Click through and read it all. Its good.
If you grew up in Iraq — or many other places in the Arab world — you might think an authority is just someone with a gun. Or on the other hand you might think that no one with a gun could have any moral standing or should have any authority.
Iraqis and many others in the Arab world need our help in learning what the rule of law looks like.
That's what we came to Iraq to do: to throw out a dictator and set the groundwork for a government of laws, not men. The Iraqis need to see that a legitimate government has a monopoly on force within its borders. Iraqis need to see the American armed forces prevent armed thugs from hijacking the political process in their country. The decent majority knows this. What they want from us is not an invitation to anarchy, but the security in which a fledgling democracy can grow. As one Iraqi told frequent NRO contributor Steve Vincent recently, "If you're going to occupy us, occupy us!"

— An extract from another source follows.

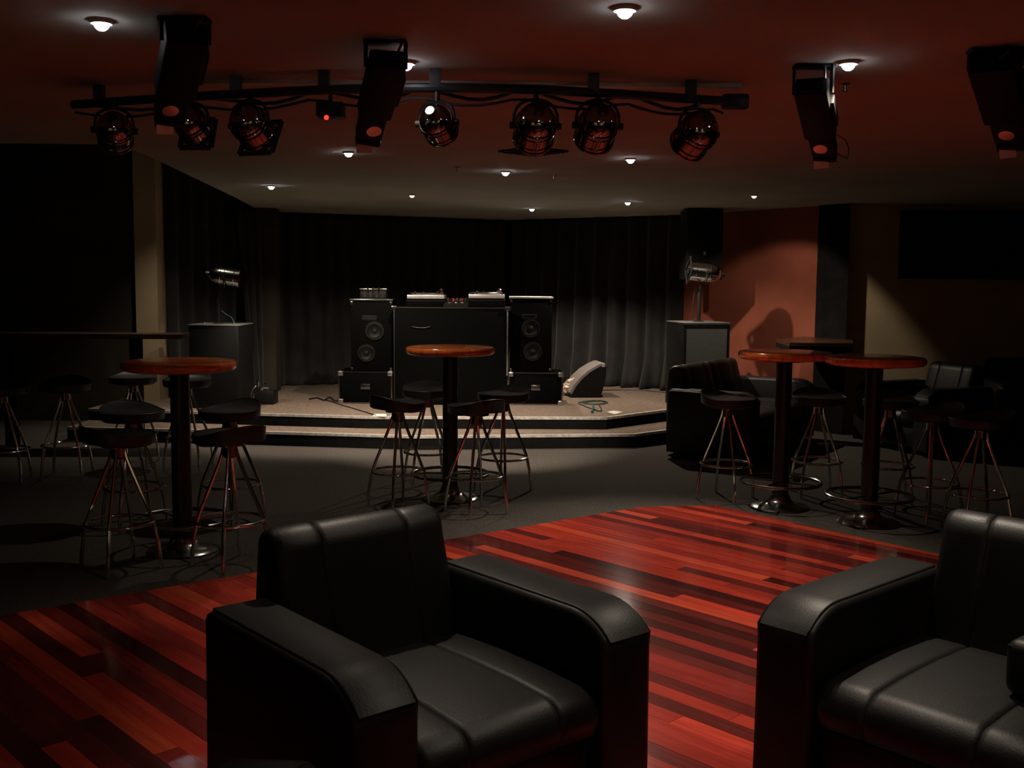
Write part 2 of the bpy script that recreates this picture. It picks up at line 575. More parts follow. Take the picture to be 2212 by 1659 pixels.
def lounge(name, label, cat, W, loc, rz, nseat=1, group=None):
    t = thing(name, label, cat, (loc[0], loc[1], 0), rz, group)
    AW = 0.20
    # arms: one upholstered body with a rounded nose, and a stitched leather strip over top and nose
    NR, NA = 0.21, 139
    ny = YFR - NR * math.cos(math.radians(NA))
    nose = arc(ny, 0.62 - NR, NR, NA, 90, 9)
    body = [(0.37, 0.06), (0.37, 0.59)] + [(0.355, 0.612), (0.33, 0.62)] + list(reversed(nose)) + [(YFR + 0.004, 0.50), (YFR + 0.004, 0.06)]
    strip = [(0.34, 0.626)] + list(reversed(arc(ny, 0.62 - NR, NR + 0.005, NA, 90, 9))) + arc(ny, 0.62 - NR, NR - 0.02, NA, 90, 9) + [(0.34, 0.60)]
    for s in (-1, 1):
        xa, xb = (-W / 2, -W / 2 + AW) if s < 0 else (W / 2 - AW, W / 2)
        a = MB().loft(body, rounded_stations(xa, xb, r=0.02)).build('arm', 'leather', t, smooth=50)
        MB().loft(strip, rounded_stations(xa + 0.016, xb - 0.016, r=0.006)).build('arm_cap', 'leather', a, smooth=60)
    inner0, inner1 = -W / 2 + AW + 0.004, W / 2 - AW - 0.004
    MB().box((inner0, YFR + 0.05, 0.07), (inner1, 0.30, 0.27), 0.012).build('base', 'leather', t)
    # seat cushions with two stitched seams each
    sp = arc(YFR + 0.085, 0.335, 0.085, 180, 90, 7) + [(YFR + 0.22, 0.428), (-0.02, 0.43), (0.15, 0.425), (0.27, 0.415), (0.30, 0.38), (0.29, 0.275), (YFR + 0.05, 0.275), (YFR + 0.012, 0.29)]
    sp.reverse()
    cw = (inner1 - inner0) / nseat
    for k in range(nseat):
        a, b = inner0 + cw * k + 0.002, inner0 + cw * (k + 1) - 0.002
        MB().loft(sp, rounded_stations(a, b, (a + cw * 0.25, a + cw * 0.75), r=0.028)).build('seat_cushion', 'leather', t, smooth=60)
    # leaning back with rolled top and the same seams
    bp = [(0.20, 0.36), (0.31, 0.745)] + arc(0.385, 0.745, 0.075, 172, 20, 9) + [(0.475, 0.60), (0.47, 0.08), (0.33, 0.08)]
    bp.reverse()
    for k in range(nseat):
        a, b = inner0 + cw * k + 0.002, inner0 + cw * (k + 1) - 0.002
        MB().loft(bp, rounded_stations(a, b, (a + cw * 0.25, a + cw * 0.75), r=0.03)).build('backrest', 'leather', t, smooth=60)
    for sx in (-1, 1):
        for y in (YFR + 0.09, 0.31):
            MB().lathe([(0.018, 0.0), (0.026, 0.062)], 12, T=TR(sx * (W / 2 - 0.09), y, 0.0)).build('foot', 'black_plastic', t)
    return t


def place(corner, rz, W):
    """centre of a lounge from its front corner on the local left"""
    c = Matrix.Rotation(rz, 2) @ Vector((-W / 2, YFR))
    return Vector((corner.x, corner.y)) - c


RL = math.radians(40.3)
WL = 1.03
lounge('armchair', 'black leather armchair in the foreground left of centre, wholly turned to the viewer', 'armchair', WL, place(G(758, 1553, 0.555), RL, WL), RL, group='black leather armchairs')
RR = math.radians(-47.6)
lounge('armchair', 'black leather armchair cut off by the right edge, with a dark cushion on it', 'armchair', WL, place(G(1630, 1338, 0.555), RR, WL), RR, group='black leather armchairs')
R3 = math.radians(176)
c3 = Matrix.Rotation(R3, 2) @ Vector((-WL / 2 + 0.10, YFR + 0.03))
n3 = A(590, 1690, 2.09)
lounge('armchair', 'black leather armchair at the bottom edge, only an arm tip showing', 'armchair', WL, (n3.x - c3.x, n3.y - c3.y), R3, group='black leather armchairs')
RS = math.radians(58)
lounge('sofa', 'black leather two-seat sofa by the stage, its side to the viewer', 'sofa', 1.85, place(Vector((2.06, 9.02)), RS, 1.85), RS, 2, group='black leather sofas')
RA = math.radians(-66)
lounge('armchair', 'black leather armchair behind the right bar tables, facing the sofa', 'armchair', 0.98, place(Vector((3.36, 10.42)), RA, 0.98), RA, group='black leather armchairs')
lounge('sofa', 'black leather sofa against the beige wall at the far right', 'sofa', 1.9, (5.72, 10.74), 0.0, 2, group='black leather sofas')
# dark cushion on the right armchair
cc = G(2200, 1530, 0.43)
t = thing('cushion', 'dark square cushion standing on the right armchair seat', 'cushion', (cc.x + 0.16, cc.y + 0.05, 0.432), math.radians(-50))
MB().box((-0.14, -0.10, 0.0), (0.16, 0.12, 0.16), 0.035, seg=4).build('cover', 'leather', t, smooth=60)
MB().tube([(-0.13, -0.09, 0.14), (0.15, -0.09, 0.14), (0.15, 0.11, 0.14), (-0.13, 0.11, 0.14)], 0.004, 6, True).build('piping', 'leather', t)


# ------------------------------------------------------------------ bar tables and stools
def bar_table(label, loc, rz=0.0):
    t = thing('bar_table', label, 'bar table', (loc.x, loc.y, 0), rz, 'round wooden bar tables')
    MB().lathe([(0.285, 1.045), (0.305, 1.05), (0.316, 1.062), (0.318, 1.075), (0.316, 1.089), (0.308, 1.098), (0.295, 1.1)], 64).build('tabletop', 'table_wood', t)
    MB().lathe([(0.14, 1.03), (0.15, 1.045)], 32).build('top_plate', 'column_metal', t)
    MB().lathe([(0.062, 0.04), (0.056, 0.12), (0.054, 1.03)], 32).build('column', 'column_metal', t)
    MB().lathe([(0.20, 0.0), (0.203, 0.008), (0.19, 0.018), (0.15, 0.028), (0.10, 0.04), (0.075, 0.062), (0.066, 0.09)], 48).build('base', 'dim_chrome', t)
    r = MB().torus(0.275, 0.0115, 0.185, 56, 10).build('foot_ring', 'dim_chrome', t)
    for k in range(4):
        a = math.pi / 2 * k + 0.5
        MB().tube([(0.05 * math.cos(a), 0.05 * math.sin(a), 0.185), (0.27 * math.cos(a), 0.27 * math.sin(a), 0.185)], 0.007, 8).build('spoke', 'dim_chrome', r)
    return t


TBL = {
    'left': (G(396, 1180) + G(387, 782, 1.1)) / 2,
    'mid': (G(969, 1080) + G(976, 748, 1.1)) / 2,
    'r1': G(1684, 1088) * 0.6 + G(1696, 763, 1.1) * 0.4,
    'r2': G(1874, 1124) * 0.6 + G(1893, 773, 1.1) * 0.4,
}
bar_table('round wooden bar table at the left, beside the black subwoofer', TBL['left'], 0.3)
bar_table('round wooden bar table in the middle before the stage', TBL['mid'], 1.0)
bar_table('round wooden bar table right, the one nearer the sofa', TBL['r1'], 2.0)
bar_table('round wooden bar table furthest right', TBL['r2'], 0.1)


def make_stool():
    t = thing('bar_stool', 'x', 'bar stool', group='chrome bar stools with black seats')
    # dished seat with a raised lip at the back
    n, R = 36, 0.192
    mb = MB()
    rings = [0.0, 0.25, 0.5, 0.7, 0.85, 0.94, 1.0]
    vs, fs = [], []

    def z_top(r, a):
        b = max(0.0, math.sin(a)) ** 1.5
        return 0.735 + 0.006 * (1 - r) - 0.012 * max(0, 0.6 - r) + b * 0.055 * r ** 4

    top = [(0, 0, z_top(0, 0))]
    for r in rings[1:]:
        top += [(R * r * math.cos(2 * math.pi * k / n), R * r * math.sin(2 * math.pi * k / n), z_top(r, 2 * math.pi * k / n)) for k in range(n)]
    vs += top
    for k in range(n):
        fs.append((0, 1 + k, 1 + (k + 1) % n))
    for i in range(len(rings) - 2):
        for k in range(n):
            a, b = 1 + i * n + k, 1 + i * n + (k + 1) % n
            fs.append((a, a + n, b + n, b))
    base = 1 + (len(rings) - 2) * n
    o1 = len(vs)
    for rr, dz in ((1.012, -0.012), (1.0, -0.045), (0.9, -0.058), (0.5, -0.06)):
        for k in range(n):
            a = 2 * math.pi * k / n
            z = z_top(1, a) + dz if dz > -0.02 else 0.735 + dz + max(0, math.sin(a)) ** 1.5 * 0.02
            vs.append((R * rr * math.cos(a), R * rr * math.sin(a), z))
    prev = base
    for j in range(4):
        cur = o1 + j * n
        for k in range(n):
            fs.append((prev + k, cur + k, cur + (k + 1) % n, prev + (k + 1) % n))
        prev = cur
    fs.append(tuple(prev + k for k in range(n)))
    seat = mb.add(vs, fs).build('seat', 'leather_stool', t, smooth=50)
    MB().tube([(R * 1.005 * math.cos(2 * math.pi * k / 48), R * 1.005 * math.sin(2 * math.pi * k / 48), z_top(1, 2 * math.pi * k / 48) + 0.001) for k in range(48)], 0.0035, 6, True).build('piping', 'leather_stool', seat)
    MB().lathe([(0.03, 0.60), (0.04, 0.612), (0.04, 0.66), (0.085, 0.668), (0.085, 0.677)], 24).build('hub', 'dim_chrome', t)
    ctrl = [(0.032, 0.655), (0.045, 0.60), (0.075, 0.52), (0.115, 0.42), (0.15, 0.335), (0.178, 0.26), (0.198, 0.16), (0.21, 0.07), (0.213, 0.0)]
    for k in range(4):
        a = math.pi / 2 * k + math.pi / 4
        MB().tube([(r * math.cos(a), r * math.sin(a), z) for r, z in ctrl], 0.0105, 8).build('leg', 'chrome', t)
    MB().torus(0.181, 0.009, 0.255, 48, 8).build('foot_ring', 'chrome', t)
    return t


proto = make_stool()
used = [False]


def stool(label, px, py, rz):
    g = G(px, py)
    if not used[0]:
        used[0] = True
        proto.location = (g.x, g.y, 0)
        proto.rotation_euler[2] = rz
        proto['label'] = label
        return proto
    return dup(proto, (g.x, g.y, 0), rz, label)


STOOLS = [
    # about the left table
    ('black bar stool nearest the viewer at the left table, on its left', 262, 1228, 2.4),
    ('black bar stool nearest the viewer at the left table, on its right', 500, 1222, -2.3),
    ('black bar stool behind the left table, on its left', 292, 1138, 0.7),
    ('black bar stool behind the left table, on its right', 500, 1130, -0.5),
    # about the middle table
    ('black bar stool at the middle table, front left', 860, 1096, 2.3),
    ('black bar stool at the middle table, back left', 924, 1046, 0.3),
    ('black bar stool at the middle table, front right', 1028, 1108, -2.5),
    ('black bar stool at the middle table, back right', 1086, 1060, -0.7),
    # about the right tables
    ('black bar stool at the right tables, before the sofa side', 1566, 1076, 0.9),
    ('black bar stool between the two right tables, before the sofa', 1762, 1068, 0.0),
    ('black bar stool behind the table furthest right', 1915, 1080, -0.2),
    ('black bar stool to the right of the table furthest right', 2004, 1124, -1.2),
    ('black bar stool furthest right of all', 2108, 1152, -1.5),
    # along the drink rail on the left
    ('black bar stool at the left drink rail, first from the left edge', 12, 1042, 0.2),
    ('black bar stool at the left drink rail, second from the left edge', 146, 1030, 0.1),
    ('black bar stool at the left drink rail, before the beige pilaster', 292, 1000, 0.0),
    ('black bar stool at the left drink rail, last before the subwoofer', 408, 1010, -0.1),
]
for a in STOOLS:
    stool(*a)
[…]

This means rule and make it clear that we alone rule until June 30. We must show zero tolerance for private militias and motor-mouthed and ultimately cowardly opportunists like Muqtada al-Sadr who terrorize their fellow citizens and incite murder while hiding behind the protection of a sacred site. We owe this to the Iraqi people we are trying to protect.
We've been too reluctant to make it clear that the United States became the only source of legitimate authority in Iraq by overthrowing the dictatorship of Saddam Hussein, just as the allies became the only source of legitimate authority in postwar Germany by overthrowing the dictatorship of Adolf Hitler...
We have a lot to be proud of in Iraq. We did something very few governments — and no Arab governments — have ever done. We accepted another very different people as our brothers and sisters, as individuals just as worthy of freedom and justice as we are. Every day, we are showing the Arab world that we hold the lives of the law-abiding Iraqi population to be worth just as much as American lives.